Sarah Lancashire From Corrie to Happy Valley, the light and dark faces of a shining northern star
The Guardian|February 04, 2023
For the past five weeks, the nation has been gripped by the third and final series of BBC’s Happy Valley.
Rebecca Nicholson
Sarah Lancashire From Corrie to Happy Valley, the light and dark faces of a shining northern star

By episode 4, more than 9 million people were waiting to see what would happen next in Sally Wainwright’s West Yorkshire-set crime saga, including catch-up figures. The week it went up against Prince Harry’s interview on ITV, Happy Valley trounced it – by a million viewers. Clearly, we prefer our strained family relations with a dour northern putdown and a nice cup of tea.

Tomorrow, Happy Valley will conclude for good, and viewers will finally discover how it is going to end between the rapist and murderer Tommy Lee Royce and the grizzled police sergeant Catherine Cawood.

Cawood has been played to deadpan perfection by Sarah Lancashire since the drama began in 2014. Each week fans take to social media to discuss the particular moment that sent their heart rate through the roof, or their favourite bits of dialogue; Lancashire’s delivery of a line as simple as “hiya” invites a frenzy of praise and admiration.

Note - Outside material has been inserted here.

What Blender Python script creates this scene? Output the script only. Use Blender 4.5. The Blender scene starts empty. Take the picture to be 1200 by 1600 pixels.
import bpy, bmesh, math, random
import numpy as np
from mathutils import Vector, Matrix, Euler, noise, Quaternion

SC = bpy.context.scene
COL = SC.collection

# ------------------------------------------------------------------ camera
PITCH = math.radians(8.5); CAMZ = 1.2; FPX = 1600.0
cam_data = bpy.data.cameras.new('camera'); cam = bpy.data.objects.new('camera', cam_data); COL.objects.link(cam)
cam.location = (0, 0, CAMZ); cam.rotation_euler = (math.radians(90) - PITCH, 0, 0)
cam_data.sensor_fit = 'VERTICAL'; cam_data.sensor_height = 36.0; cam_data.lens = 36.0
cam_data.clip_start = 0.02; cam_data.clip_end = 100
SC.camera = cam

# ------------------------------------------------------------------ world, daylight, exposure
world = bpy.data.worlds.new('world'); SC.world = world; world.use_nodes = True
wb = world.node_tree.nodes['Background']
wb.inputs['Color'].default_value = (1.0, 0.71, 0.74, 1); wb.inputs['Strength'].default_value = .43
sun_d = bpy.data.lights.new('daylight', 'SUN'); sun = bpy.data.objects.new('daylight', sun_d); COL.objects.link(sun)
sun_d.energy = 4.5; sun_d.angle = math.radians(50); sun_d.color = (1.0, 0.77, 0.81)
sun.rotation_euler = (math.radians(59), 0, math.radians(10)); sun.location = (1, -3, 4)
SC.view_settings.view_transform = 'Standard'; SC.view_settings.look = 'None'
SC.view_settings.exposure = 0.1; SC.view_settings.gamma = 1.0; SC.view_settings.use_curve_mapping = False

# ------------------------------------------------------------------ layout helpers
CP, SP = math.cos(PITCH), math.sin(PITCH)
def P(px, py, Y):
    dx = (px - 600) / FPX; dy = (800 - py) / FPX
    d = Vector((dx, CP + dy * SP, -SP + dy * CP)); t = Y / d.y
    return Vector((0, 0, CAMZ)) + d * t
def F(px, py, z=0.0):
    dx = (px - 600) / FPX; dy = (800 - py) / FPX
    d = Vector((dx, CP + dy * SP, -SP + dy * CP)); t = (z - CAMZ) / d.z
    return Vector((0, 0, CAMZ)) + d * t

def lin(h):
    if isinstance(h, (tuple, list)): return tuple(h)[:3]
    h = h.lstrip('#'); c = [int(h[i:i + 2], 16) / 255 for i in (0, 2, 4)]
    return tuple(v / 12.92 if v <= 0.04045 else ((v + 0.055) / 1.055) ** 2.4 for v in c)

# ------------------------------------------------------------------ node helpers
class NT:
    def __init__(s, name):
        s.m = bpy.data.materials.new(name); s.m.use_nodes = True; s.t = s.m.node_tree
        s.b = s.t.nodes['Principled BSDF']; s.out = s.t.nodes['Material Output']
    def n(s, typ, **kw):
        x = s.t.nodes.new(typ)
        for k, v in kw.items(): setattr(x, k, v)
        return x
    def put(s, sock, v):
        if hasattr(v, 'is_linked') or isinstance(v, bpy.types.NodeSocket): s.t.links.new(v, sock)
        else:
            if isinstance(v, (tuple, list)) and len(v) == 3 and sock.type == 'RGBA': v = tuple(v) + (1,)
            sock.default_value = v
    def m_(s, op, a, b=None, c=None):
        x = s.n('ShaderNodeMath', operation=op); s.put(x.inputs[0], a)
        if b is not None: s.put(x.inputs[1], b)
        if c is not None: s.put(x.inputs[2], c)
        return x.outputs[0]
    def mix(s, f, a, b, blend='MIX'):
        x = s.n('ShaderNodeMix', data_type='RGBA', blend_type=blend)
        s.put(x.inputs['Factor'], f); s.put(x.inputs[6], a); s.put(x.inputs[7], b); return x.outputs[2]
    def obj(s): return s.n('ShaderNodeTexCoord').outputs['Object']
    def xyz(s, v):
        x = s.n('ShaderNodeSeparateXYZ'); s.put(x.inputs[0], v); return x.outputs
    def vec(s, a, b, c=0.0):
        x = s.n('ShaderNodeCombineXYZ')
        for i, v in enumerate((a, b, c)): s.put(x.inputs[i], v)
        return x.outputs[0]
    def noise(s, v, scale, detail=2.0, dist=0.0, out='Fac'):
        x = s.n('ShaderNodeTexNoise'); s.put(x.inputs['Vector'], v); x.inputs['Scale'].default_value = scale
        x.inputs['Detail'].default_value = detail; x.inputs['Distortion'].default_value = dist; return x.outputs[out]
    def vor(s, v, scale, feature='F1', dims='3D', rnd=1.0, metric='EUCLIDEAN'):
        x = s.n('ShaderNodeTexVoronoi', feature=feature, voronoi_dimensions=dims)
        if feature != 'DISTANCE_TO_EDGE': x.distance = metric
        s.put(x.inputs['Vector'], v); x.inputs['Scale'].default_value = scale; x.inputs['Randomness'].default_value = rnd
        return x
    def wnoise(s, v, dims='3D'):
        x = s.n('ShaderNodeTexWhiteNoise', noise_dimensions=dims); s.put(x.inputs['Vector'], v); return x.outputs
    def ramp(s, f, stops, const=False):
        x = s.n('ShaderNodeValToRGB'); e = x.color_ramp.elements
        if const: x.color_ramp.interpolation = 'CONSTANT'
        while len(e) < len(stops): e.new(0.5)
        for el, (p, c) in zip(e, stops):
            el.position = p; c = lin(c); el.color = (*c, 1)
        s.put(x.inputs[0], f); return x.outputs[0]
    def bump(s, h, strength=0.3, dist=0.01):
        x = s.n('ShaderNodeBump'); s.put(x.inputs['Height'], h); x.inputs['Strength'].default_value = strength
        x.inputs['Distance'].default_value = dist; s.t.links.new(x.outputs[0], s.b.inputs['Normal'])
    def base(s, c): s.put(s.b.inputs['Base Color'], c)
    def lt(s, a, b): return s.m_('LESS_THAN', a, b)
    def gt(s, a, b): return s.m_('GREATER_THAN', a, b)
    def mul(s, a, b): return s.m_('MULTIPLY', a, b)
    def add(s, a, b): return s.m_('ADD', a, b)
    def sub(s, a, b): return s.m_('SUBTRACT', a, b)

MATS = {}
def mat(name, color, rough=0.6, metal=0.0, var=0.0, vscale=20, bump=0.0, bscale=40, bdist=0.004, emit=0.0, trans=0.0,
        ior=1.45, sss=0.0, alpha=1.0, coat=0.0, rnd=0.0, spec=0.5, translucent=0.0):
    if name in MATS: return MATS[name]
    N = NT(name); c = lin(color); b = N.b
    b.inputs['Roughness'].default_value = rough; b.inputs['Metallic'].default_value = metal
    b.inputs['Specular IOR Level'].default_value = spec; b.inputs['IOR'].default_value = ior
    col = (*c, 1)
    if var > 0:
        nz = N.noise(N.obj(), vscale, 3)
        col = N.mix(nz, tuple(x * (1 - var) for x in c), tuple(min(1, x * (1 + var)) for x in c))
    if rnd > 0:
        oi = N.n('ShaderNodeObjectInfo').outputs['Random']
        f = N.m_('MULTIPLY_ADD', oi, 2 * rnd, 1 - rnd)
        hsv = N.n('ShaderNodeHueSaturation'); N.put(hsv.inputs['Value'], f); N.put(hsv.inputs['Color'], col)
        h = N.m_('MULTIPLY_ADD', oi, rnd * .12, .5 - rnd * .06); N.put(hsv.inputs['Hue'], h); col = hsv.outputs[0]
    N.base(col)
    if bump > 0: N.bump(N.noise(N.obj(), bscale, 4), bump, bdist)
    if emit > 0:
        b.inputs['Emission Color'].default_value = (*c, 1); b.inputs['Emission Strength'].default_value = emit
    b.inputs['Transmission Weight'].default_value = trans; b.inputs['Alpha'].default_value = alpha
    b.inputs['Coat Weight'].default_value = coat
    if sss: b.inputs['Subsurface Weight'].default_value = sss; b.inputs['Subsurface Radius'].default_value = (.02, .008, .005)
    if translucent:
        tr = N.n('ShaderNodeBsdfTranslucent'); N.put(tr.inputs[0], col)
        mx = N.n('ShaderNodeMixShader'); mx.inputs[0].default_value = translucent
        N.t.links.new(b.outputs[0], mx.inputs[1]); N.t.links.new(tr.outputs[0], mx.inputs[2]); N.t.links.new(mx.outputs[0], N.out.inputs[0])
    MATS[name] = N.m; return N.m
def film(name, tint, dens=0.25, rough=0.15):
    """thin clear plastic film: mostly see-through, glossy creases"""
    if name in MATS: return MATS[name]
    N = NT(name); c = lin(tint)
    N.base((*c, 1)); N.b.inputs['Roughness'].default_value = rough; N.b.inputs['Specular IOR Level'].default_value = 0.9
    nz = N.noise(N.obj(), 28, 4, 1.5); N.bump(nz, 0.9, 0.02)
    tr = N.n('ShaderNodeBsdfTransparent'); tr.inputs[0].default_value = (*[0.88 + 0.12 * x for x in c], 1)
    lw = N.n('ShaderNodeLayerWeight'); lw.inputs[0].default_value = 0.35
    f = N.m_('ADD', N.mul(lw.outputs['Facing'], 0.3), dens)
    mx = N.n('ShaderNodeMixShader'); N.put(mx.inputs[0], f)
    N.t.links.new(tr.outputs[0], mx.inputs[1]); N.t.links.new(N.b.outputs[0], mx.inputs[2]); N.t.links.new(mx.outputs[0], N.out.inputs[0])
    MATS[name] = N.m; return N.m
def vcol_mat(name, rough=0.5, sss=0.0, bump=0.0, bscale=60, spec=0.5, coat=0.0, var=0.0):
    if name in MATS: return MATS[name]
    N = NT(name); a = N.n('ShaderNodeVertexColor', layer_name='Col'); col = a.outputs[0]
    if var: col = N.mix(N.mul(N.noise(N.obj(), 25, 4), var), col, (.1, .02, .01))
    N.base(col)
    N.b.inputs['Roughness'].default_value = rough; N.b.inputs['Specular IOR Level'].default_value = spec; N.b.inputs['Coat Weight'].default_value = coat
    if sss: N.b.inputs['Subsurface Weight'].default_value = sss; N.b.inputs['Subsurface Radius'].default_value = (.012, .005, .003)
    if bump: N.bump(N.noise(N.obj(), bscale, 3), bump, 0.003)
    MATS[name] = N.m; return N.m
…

She is weary, wry and simmering with understated emotion, whether informing sceptical detectives that she knows exactly whose body is wearing “concrete underpants” because “I’d recognise those teeth anywhere, I nicked him once for a public order offence and he bit me”, or when deep in the middle of telling her grandson Ryan he is not evil, he says his tea is getting cold. What he’s having? Stew. “That’ll be all right,” she says, pitch-perfect, saying far more than the words themselves.